* _Problem details_: Omit all images, then return the remaining material exactly as it stands.

>> Start

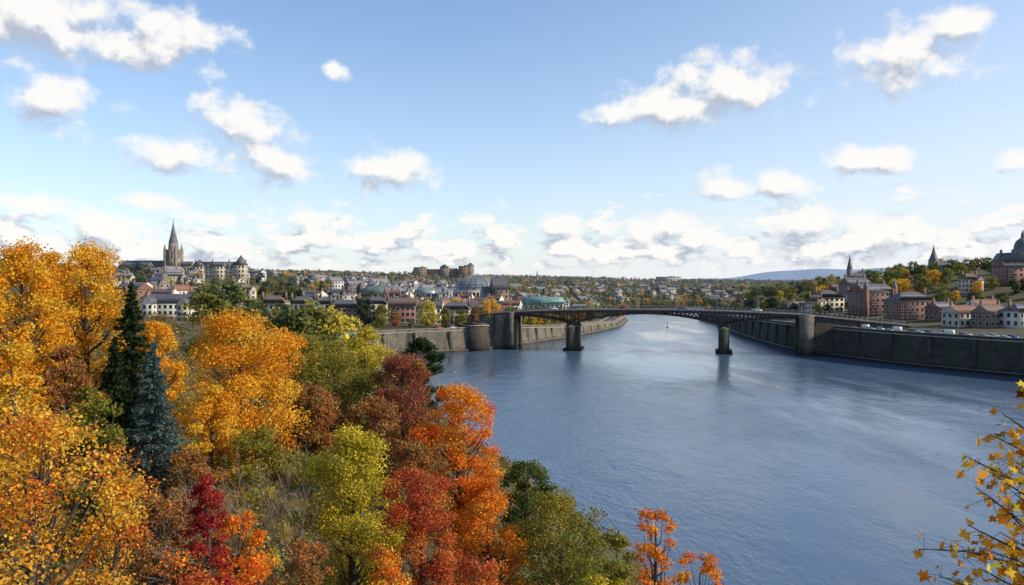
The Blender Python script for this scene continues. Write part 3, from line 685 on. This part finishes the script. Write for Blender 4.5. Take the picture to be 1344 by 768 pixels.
tree('red_maple_tree',500,35,715,55,'round','burnt',9000,.13,.05,79)
def bare(name,b,d,topy,Rpx,seed,bark='greybark'):
    x,y=Bx(b,d),d;z=gz(x,y);h=H-(topy-370)/FL*d-z;r=np.random.default_rng(seed);mb=MB()
    def grow(p,dr,L,rad,lev):
        n=4;P=[p];q=p.copy();dd=dr.copy()
        for i in range(n):
            dd=dd+r.normal(size=3)*.10;dd[2]+=.05;dd/=np.linalg.norm(dd);q=q+dd*L/n;P.append(q.copy())
        mb.tube(P,np.linspace(rad,rad*.5,n+1),5 if lev<2 else 3,bark)
        if lev<5:
            for k in range(4 if lev<4 else 3):
                t=r.uniform(.35,1);i=min(n-1,int(t*n));s=P[i]+(P[i+1]-P[i])*(t*n-i)
                sp=r.normal(size=3);sp-=dd*np.dot(sp,dd);sp/=np.linalg.norm(sp)
                nd=dd*.8+sp*r.uniform(.35,.75);nd[2]+=.1;nd/=np.linalg.norm(nd)
                grow(s,nd,L*r.uniform(.5,.72),rad*.5*(1-.3*t)+.004,lev+1)
    for k in range(4):
        a=k*1.57+r.normal()*.3;dr=np.array([math.cos(a)*.3,math.sin(a)*.3,1.]);dr/=np.linalg.norm(dr)
        grow(np.array([0,0,0.]),dr,h*.48,.10,0)
    mb.obj(name,(x,y,z-.1))
bare('bare_willow_tree',356,44,580,50,71)
tree('hawthorn_bush',30,13.5,492,150,'round','mixgr',30000,.07,.1,81,clumps=130,crad=.2,limbs=.9)
tree('hawthorn_bush',110,15,600,85,'round','mixgr',15000,.07,.1,82,clumps=90,limbs=.9)
tree('hawthorn_bush',-60,11,560,170,'round','mixgr',10000,.07,.1,83,clumps=80)
tree('red_cherry_bush',370,17,706,78,'round','orange',9000,.08,.1,84,clumps=60,limbs=.9)
tree('red_cherry_bush',240,15,722,95,'round','red',10000,.08,.1,85,clumps=70,limbs=.9)
tree('red_cherry_bush',300,14,738,70,'round','orange',7000,.075,.1,86,clumps=60,limbs=.9)
r=np.random.default_rng(5);ug=MB();n=3200
bb=r.uniform(-150,960,n);dd=r.uniform(18,230,n)**1.0;x=Bx(bb,dd);y=dd;z=ground(x,y);sd,_=river(x,y);ok=(sd>2)&(z>.3);x,y,z=x[ok],y[ok],z[ok];n=len(x)
per=30;sz=r.uniform(.7,2.2,n);idx=np.repeat(np.arange(n),per);u=unit(n*per,r);u[:,2]=abs(u[:,2])
pos=np.column_stack([x,y,z])[idx]+u*(sz[idx]*r.random(n*per)**.4)[:,None]
pn=['olive','rust','green','dark','brownred'];cols=np.zeros((n*per,3));pi=r.integers(0,5,n)[idx]
for k,p in enumerate(pn):
    mk=pi==k;cols[mk]=palcols(p,r.integers(0,4,mk.sum()),r,mk.sum())*.8
leaves(ug,pos,np.full(n*per,.36),cols,r,outw=u*.5);ug.obj('undergrowth_shrubs')
mp=MB();r=np.random.default_rng(91);bx,by=3.55,4.6;bz=gz(bx,by)
mp.tube([(bx,by,bz-.2),(bx+.05,by,bz+1.5),(bx-.02,by+.05,30.5),(bx+.03,by,31.8)],[.06,.05,.035,.012],8,'bark')
tips=[(1335,512,4.6),(1300,570,4.5),(1270,600,4.7),(1325,600,4.8),(1282,640,4.5),(1335,650,4.6),(1272,690,4.6),(1315,700,4.4),(1208,722,4.5),(1236,758,4.4),(1290,748,4.7),(1335,745,4.5),(1262,775,4.6),(1345,575,4.7),(1230,790,4.5),(1320,790,4.5),(1345,700,4.8),(1310,660,4.7),(1290,720,4.4),(1340,620,4.4),(1320,545,4.6),(1300,620,4.3)]
LP=[];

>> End

* _Solution_:
The Blender Python script for this scene continues. Write part 3, from line 685 on. This part finishes the script. Write for Blender 4.5. Take the picture to be 1344 by 768 pixels.
tree('red_maple_tree',500,35,715,55,'round','burnt',9000,.13,.05,79)
def bare(name,b,d,topy,Rpx,seed,bark='greybark'):
    x,y=Bx(b,d),d;z=gz(x,y);h=H-(topy-370)/FL*d-z;r=np.random.default_rng(seed);mb=MB()
    def grow(p,dr,L,rad,lev):
        n=4;P=[p];q=p.copy();dd=dr.copy()
        for i in range(n):
            dd=dd+r.normal(size=3)*.10;dd[2]+=.05;dd/=np.linalg.norm(dd);q=q+dd*L/n;P.append(q.copy())
        mb.tube(P,np.linspace(rad,rad*.5,n+1),5 if lev<2 else 3,bark)
        if lev<5:
            for k in range(4 if lev<4 else 3):
                t=r.uniform(.35,1);i=min(n-1,int(t*n));s=P[i]+(P[i+1]-P[i])*(t*n-i)
                sp=r.normal(size=3);sp-=dd*np.dot(sp,dd);sp/=np.linalg.norm(sp)
                nd=dd*.8+sp*r.uniform(.35,.75);nd[2]+=.1;nd/=np.linalg.norm(nd)
                grow(s,nd,L*r.uniform(.5,.72),rad*.5*(1-.3*t)+.004,lev+1)
    for k in range(4):
        a=k*1.57+r.normal()*.3;dr=np.array([math.cos(a)*.3,math.sin(a)*.3,1.]);dr/=np.linalg.norm(dr)
        grow(np.array([0,0,0.]),dr,h*.48,.10,0)
    mb.obj(name,(x,y,z-.1))
bare('bare_willow_tree',356,44,580,50,71)
tree('hawthorn_bush',30,13.5,492,150,'round','mixgr',30000,.07,.1,81,clumps=130,crad=.2,limbs=.9)
tree('hawthorn_bush',110,15,600,85,'round','mixgr',15000,.07,.1,82,clumps=90,limbs=.9)
tree('hawthorn_bush',-60,11,560,170,'round','mixgr',10000,.07,.1,83,clumps=80)
tree('red_cherry_bush',370,17,706,78,'round','orange',9000,.08,.1,84,clumps=60,limbs=.9)
tree('red_cherry_bush',240,15,722,95,'round','red',10000,.08,.1,85,clumps=70,limbs=.9)
tree('red_cherry_bush',300,14,738,70,'round','orange',7000,.075,.1,86,clumps=60,limbs=.9)
r=np.random.default_rng(5);ug=MB();n=3200
bb=r.uniform(-150,960,n);dd=r.uniform(18,230,n)**1.0;x=Bx(bb,dd);y=dd;z=ground(x,y);sd,_=river(x,y);ok=(sd>2)&(z>.3);x,y,z=x[ok],y[ok],z[ok];n=len(x)
per=30;sz=r.uniform(.7,2.2,n);idx=np.repeat(np.arange(n),per);u=unit(n*per,r);u[:,2]=abs(u[:,2])
pos=np.column_stack([x,y,z])[idx]+u*(sz[idx]*r.random(n*per)**.4)[:,None]
pn=['olive','rust','green','dark','brownred'];cols=np.zeros((n*per,3));pi=r.integers(0,5,n)[idx]
for k,p in enumerate(pn):
    mk=pi==k;cols[mk]=palcols(p,r.integers(0,4,mk.sum()),r,mk.sum())*.8
leaves(ug,pos,np.full(n*per,.36),cols,r,outw=u*.5);ug.obj('undergrowth_shrubs')
mp=MB();r=np.random.default_rng(91);bx,by=3.55,4.6;bz=gz(bx,by)
mp.tube([(bx,by,bz-.2),(bx+.05,by,bz+1.5),(bx-.02,by+.05,30.5),(bx+.03,by,31.8)],[.06,.05,.035,.012],8,'bark')
tips=[(1335,512,4.6),(1300,570,4.5),(1270,600,4.7),(1325,600,4.8),(1282,640,4.5),(1335,650,4.6),(1272,690,4.6),(1315,700,4.4),(1208,722,4.5),(1236,758,4.4),(1290,748,4.7),(1335,745,4.5),(1262,775,4.6),(1345,575,4.7),(1230,790,4.5),(1320,790,4.5),(1345,700,4.8),(1310,660,4.7),(1290,720,4.4),(1340,620,4.4),(1320,545,4.6),(1300,620,4.3)]
LP=[];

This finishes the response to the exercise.